Il y a également le rôle sulfureux des chefs traditionnels qui n’est pas de nature à rehausser la qualité du jeu démocratique. Et l’amélioration de cette qualité passe par une bonne clarification du rôle de ces autorités coutumières. Certes, il ne faut évidemment pas jeter l’anathème sur toutes les autorités coutumières du pays. Il y en a encore qui font preuve de beaucoup de retenue face aux sirènes de l’argent, mais leurs efforts pour donner une image respectable de leur rôle social s’en trouvent anéantis par des comportements d’autres qui ne brillent pas par leur sagesse. Vivement que vienne l’ère où les programmes triompheront des simples considérations matérielles ou alimentaires. L’atomisation des partis politiques est également une question de fond à laquelle il faut faire face si on veut que cette démocratie murisse comme il se doit. Le principe de liberté dans la création des partis ne saurait justifier un tel bazar. En toute chose l’excès nuit, a-t-on coutume de dire.
Le domaine politique ne fait pas exception à la règle. Il faudra donc courageusement et pour le bien de cette démocratie, créer les conditions pour que les partis politiques ne prennent pas en otage la démocratie. A défaut d’une limitation constitutionnelle, durcir les conditions de créations de ces entités pour que cette impression qu’il s’agit de jouets, de fonds de commerce, etc. aux mains de politiciens peu recommandables, cessent. A ce propos, on peut dire que le MATDS (ministère de l’Administration territoriale, de la décentralisation et de la sécurité) a déjà commencé le travail. L’opposition surtout, a intérêt à y travailler. Elle est, après le peuple burkinabè bien entendu, la première victime de cet émiettement. Certains partis dont le travail d’organisation et de conscientisation des populations se résume à quelques tracts et coups de gueule dans les médias feraient mieux de revoir leurs copies.

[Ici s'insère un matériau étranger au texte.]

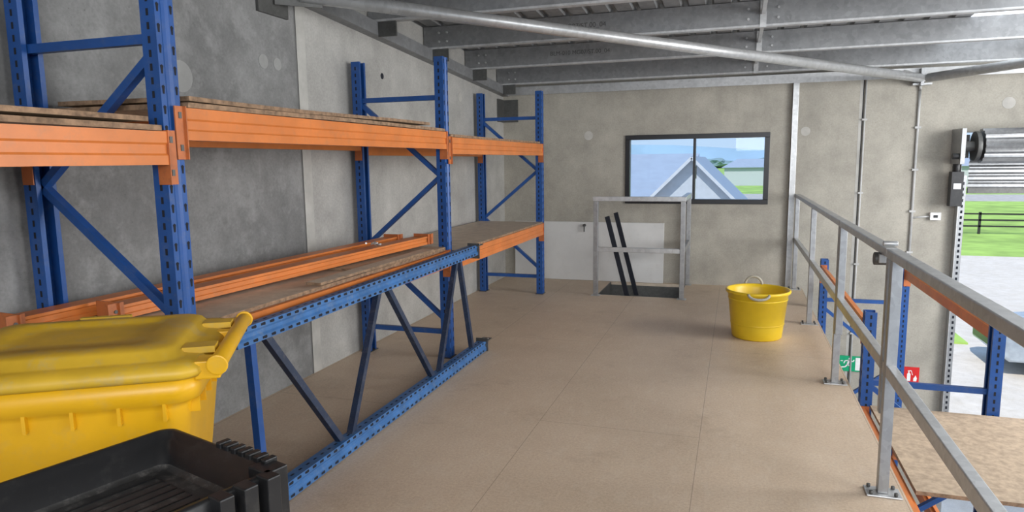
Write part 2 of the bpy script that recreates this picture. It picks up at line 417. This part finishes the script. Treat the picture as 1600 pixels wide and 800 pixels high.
zigA=[('f',1.93),('r',1.42),('f',.90),('r',.40)]
rackframe('upright_frame_1',rk,XF,XRR,YN,0,z2,zigA,(1.98,.2))
rackframe('upright_frame_2',rk,XF,XRR,YA,0,z2,zigA,(1.98,.2))
rackframe('upright_frame_3',rk,XF,XRR,YBf,0,z2,zig,(1.98,.2))
rackframe('upright_frame_4',rk,XF,XRR,YC,0,z2,zig,(1.98,.2))
xfb=XF+.028
k_=0
for (ya2,yb3,zt) in ((YN,YA,1.63),(YA,YBf,1.725),(YBf,YC,1.69),(YA,YBf,.84),(YBf,YC,.81)):
    k_+=1; beam('beam_front_%d'%k_,rk,xfb,ya2,yb3,zt,.125,1); beam('beam_rear_%d'%k_,rk,XRR,ya2,yb3,zt,.125,-1)
def board(name,par,x0,x1,y0,y1,z,th,k='board',warp=0.,rot=0.,tilt=0.):
    b=B(name,par)
    nx,ny=6,14
    cx,cy=(x0+x1)/2,(y0+y1)/2
    g=[[None]*(ny+1) for _ in range(nx+1)]; g2=[[None]*(ny+1) for _ in range(nx+1)]
    ph=random.random()*6
    for i in range(nx+1):
        for j in range(ny+1):
            x=x0+(x1-x0)*i/nx;y=y0+(y1-y0)*j/ny
            dz=warp*(.5+.5*math.sin(y*2.1+ph+x))+tilt*(y-y0)
            dx,dy=x-cx,y-cy; X=cx+dx*math.cos(rot)-dy*math.sin(rot); Y=cy+dx*math.sin(rot)+dy*math.cos(rot)
            g[i][j]=b.bm.verts.new((X,Y,z+dz)); g2[i][j]=b.bm.verts.new((X,Y,z+th+dz))
    for i in range(nx):
        for j in range(ny):
            b.face([g[i][j],g[i][j+1],g[i+1][j+1],g[i+1][j]],k); b.face([g2[i][j],g2[i+1][j],g2[i+1][j+1],g2[i][j+1]],k)
    for j in range(ny):
        b.face([g[0][j],g2[0][j],g2[0][j+1],g[0][j+1]],'board_edge'); b.face([g[nx][j],g[nx][j+1],g2[nx][j+1],g2[nx][j]],'board_edge')
    for i in range(nx):
        b.face([g[i][0],g[i+1][0],g2[i+1][0],g2[i][0]],'board_edge'); b.face([g[i][ny],g2[i][ny],g2[i+1][ny],g[i+1][ny]],'board_edge')
    return b.done()
board('shelf_board_1',rk,-2.80,-2.06,-.4,2.07,1.632,.02,'board',.006)
board('shelf_board_2',rk,-2.78,-2.08,-.3,2.03,1.661,.018,'board',.008)
board('shelf_board_3',rk,-2.80,-2.05,2.20,4.70,1.727,.02,'board',.004)
board('shelf_board_4',rk,-2.78,-2.08,2.24,4.5,1.754,.018,'board',.012)
board('shelf_board_5',rk,-2.78,-2.07,4.84,7.34,1.692,.02,'board',.004)
board('shelf_board_6',rk,-2.80,-2.075,2.19,4.70,.842,.018,'board_lt')
board('shelf_board_7',rk,-2.80,-2.05,4.82,7.36,.812,.018,'board_lt')
board('loose_particle_board',None,-2.56,-2.065,3.55,4.66,.862,.014,'board',0,-.02)
board('loose_particle_board',None,-2.12,-2.03,3.0,4.4,.878,.014,'board_lt',.0,.0)
def spare(name,p0,p1,k='orange'):
    b=B(name)
    p0=V(p0);p1=V(p1);dd=(p1-p0).normalized();ax=dd.cross(V((0,0,1))).normalized();up=ax.cross(dd)
    pf=[(.03,0),(.03,.018),(.024,.022),(.024,.042),(.03,.048),(.03,.06),(-.0,.06),(-.0,.055),(-.09,.055),(-.09,0)]
    b.extr(pf,p0,p1,ax,up,k)
    for q,s_ in ((p0,-1),(p1,1)):
        b.bar(q+ax*(-.10)+dd*s_*.003+up*.038,q+ax*.05+dd*s_*.003+up*.038,.006,.075,'orange_d',up)
        b.bar(q+ax*.035+dd*(s_*-.02)+up*.038,q+ax*.035+dd*(s_*.05)+up*.038,.006,.075,'orange_d',up)
        b.cyl(q+ax*.036+dd*s_*.018+up*.04,q+ax*.042+dd*s_*.018+up*.04,.008,'steel_dk',8)
    return b.done()
spare('spare_rack_beam',(-2.65,1.86,.866),(-2.42,4.56,.898))
spare('spare_rack_beam',(-2.46,2.14,.866),(-2.19,4.60,.902))
b=B('rack_safety_clips')
for i in range(7):
    a=i*1.3; q=V((-2.30+.03*math.cos(a),4.02+.045*math.sin(a*1.7),.962+.006*(i%3)))
    b.cyl(q,q+V((.03*math.cos(a*2),.03*math.sin(a*2),.006)),.006,'galv_l',8)
b.done()

# leaning spare upright frame
b=B('spare_upright_frame')
def chord(P0,P1,ax,up,k='blue_lt'):
    P0=V(P0);P1=V(P1);ax=V(ax).normalized();up=V(up).normalized()
    hx,hy=.035,.04
    pr_=[(hx,-.018),(hx-.006,-.008),(hx-.006,.008),(hx,.018),(hx,hy),(-hx,hy),(-hx,hy-.02),(-hx+.004,hy-.02),(-hx+.004,hy-.004),(hx-.01,hy-.004),(hx-.01,-hy+.004),(-hx+.004,-hy+.004),(-hx+.004,-hy+.02),(-hx,-hy+.02),(-hx,-hy),(hx,-hy)]
    b.extr(pr_,P0,P1,ax,up,k)
    dd=(P1-P0); L=dd.length; dd.normalize(); t_=.05
    while t_<L-.04:
        for s_ in (-1,1):
            c=P0+dd*t_+ax*(hx+.0008)+up*s_*.029
            b.poly([c-dd*.014-up*.005,c+dd*.014-up*.007,c+dd*.018,c+dd*.014+up*.007,c-dd*.014+up*.005],'hole')
        c=P0+dd*t_+up*(hy+.0008)
        b.poly([c-dd*.012-ax*.006,c+dd*.012-ax*.006,c+dd*.012+ax*.006,c-dd*.012+ax*.006],'hole')
        t_+=.06
axn=V((.996,0,.085)); upn=V((-.085,0,.996))
bx,bz=-1.90,.045; tx,tz=-1.965,.805
chord((bx,2.22,bz),(bx,4.98,bz),axn,upn); chord((tx,2.24,tz-.02),(tx,5.0,tz+.005),axn,upn)
def br(yb4,yt,k='navy'):
    b.bar((bx-.005,yb4,bz),(tx-.005,yt,tz),.034,.034,k,(1,0,0))
br(2.32,2.36,'blue'); br(2.95,2.42); br(3.00,3.50); br(4.07,3.55); br(4.14,4.66); br(4.78,4.70)
for (xx,yy,zz) in ((bx,4.98,bz),(tx,5.0,tz)):
    b.box(xx-.05,xx+.05,yy,yy+.008,max(.001,zz-.06),zz+.06,'steel_dk')
    for s1 in (-.03,.03): b.cyl((xx+s1,yy+.008,zz+.02),(xx+s1,yy+.014,zz+.02),.009,'galv_l',8)
    zq=(zz+.041) if zz>.2 else .087
    b.box(xx-.02,xx+.055,yy-.03,yy+.08,zq,zq+.006,'steel_dk')
    for s1 in (0,.035): b.cyl((xx+s1,yy+.04,zq+.006),(xx+s1,yy+.04,zq+.010),.008,'galv_l',8)
b.done()

# ------------------------------------------------------------------ wheelie bin
nrm=V((.845,.536,0)).normalized(); lx=V((nrm.y,-nrm.x,0))
c0=V((-1.79,1.445,0))
Mb=Matrix(((lx.x,nrm.x,0,c0.x),(lx.y,nrm.y,0,c0.y),(0,0,1,0),(0,0,0,1)))
wbn=empty('wheelie_bin'); wbn.matrix_world=Mb
def cb(name,bev=0): return B(name,wbn,None,bev)
b=cb('body')
rings=[rrect(.20,.22,.05,.06,5,0,-.03),rrect(.225,.25,.06,.10,5,0,-.02),rrect(.272,.325,.06,.86,5),rrect(.275,.33,.06,.875,5),rrect(.292,.352,.06,.885,5),rrect(.295,.355,.06,.945,5),rrect(.275,.335,.05,.945,5),rrect(.265,.325,.05,.90,5)]
b.loft(rings,'yellow',True,False)
for i in range(6):
    for s_ in (-1,1):
        x=-.22+.088*i
        b.box(x-.004,x+.004,s_*.325-.02,s_*.325+.02,.835,.885,'yellow')
        y=-.27+.108*i
        b.box(s_*.268-.02,s_*.268+.02,y-.004,y+.004,.835,.885,'yellow')
b.done()
b=cb('lid')
rings=[rrect(.285,.345,.06,.947,5),rrect(.302,.365,.065,.947,5),rrect(.308,.371,.065,.958,5),rrect(.306,.369,.065,.972,5),rrect(.294,.356,.06,.984,5),rrect(.262,.32,.05,.989,5),rrect(.250,.305,.05,.992,5),rrect(.236,.290,.05,1.012,5),rrect(.222,.275,.05,1.018,5),rrect(.16,.20,.045,1.022,5),rrect(.152,.192,.045,1.014,5),rrect(.08,.12,.04,1.016,5)]
b.loft(rings,'yellow_lid')
b.box(-.10,.10,-.40,-.36,.955,.975,'yellow_lid'); b.box(-.31,-.29,-.10,.05,.985,1.01,'yellow_lid')
for s_ in (-1,1): b.box(s_*.15-.03,s_*.15+.03,.30,.385,.985,1.003,'yellow_lid')
b.done()
b=cb('handle',.006)
b.cyl((-.27,.405,.975),(.27,.405,.975),.023,'yellow',18)
for s_ in (-1,1):
    b.box(s_*.235-.035,s_*.235+.035,.345,.41,.935,.985,'yellow')
    b.box(s_*.09-.02,s_*.09+.02,.345,.40,.945,.985,'yellow')
    b.cyl((s_*.275,.405,.975),(s_*.283,.405,.975),.028,'yellow',16)
b.done()
b=cb('wheels')
for s_ in (-1,1):
    b.cyl((s_*.235,.22,.10),(s_*.285,.22,.10),.10,'rubber',24); b.cyl((s_*.284,.22,.10),(s_*.29,.22,.10),.05,'black',16)
b.cyl((-.24,.22,.10),(.24,.22,.10),.012,'steel_dk',10)
b.box(-.17,.17,-.22,-.16,0.0,.07,'yellow')
b.done()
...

Ils devront se donner les moyens d’aller vraiment à la conquête du pouvoir, ce qui est l’un des critères-clés de définition d’un parti. A ce sujet, et sans qu’il soit besoin d’opérer une analyse approfondie des résultats, on perçoit une bonne percée de l’Union pour le progrès et le Changement (UPC) qui, malgré sa jeunesse, a su visiblement s’organiser, faire un travail de fond. C’est tout à l’honneur des premiers responsables de ce parti. Ceci dit, l’opposition, dans son ensemble, gagnerait à tirer les leçons de ce scrutin. De toute façon, ceux ou celles qui feront la sourde oreille, qui refuseront de s’amender après cette consultation, n’auront que leurs yeux pour pleurer. La décantation de cette scène politique va se faire de façon naturelle avec la maturité politique grandissante des populations. Aussi, la question des candidatures indépendantes mérite d’être sérieusement considérée tant il est vrai qu’elle pourrait améliorer la qualité du jeu démocratique au Burkina.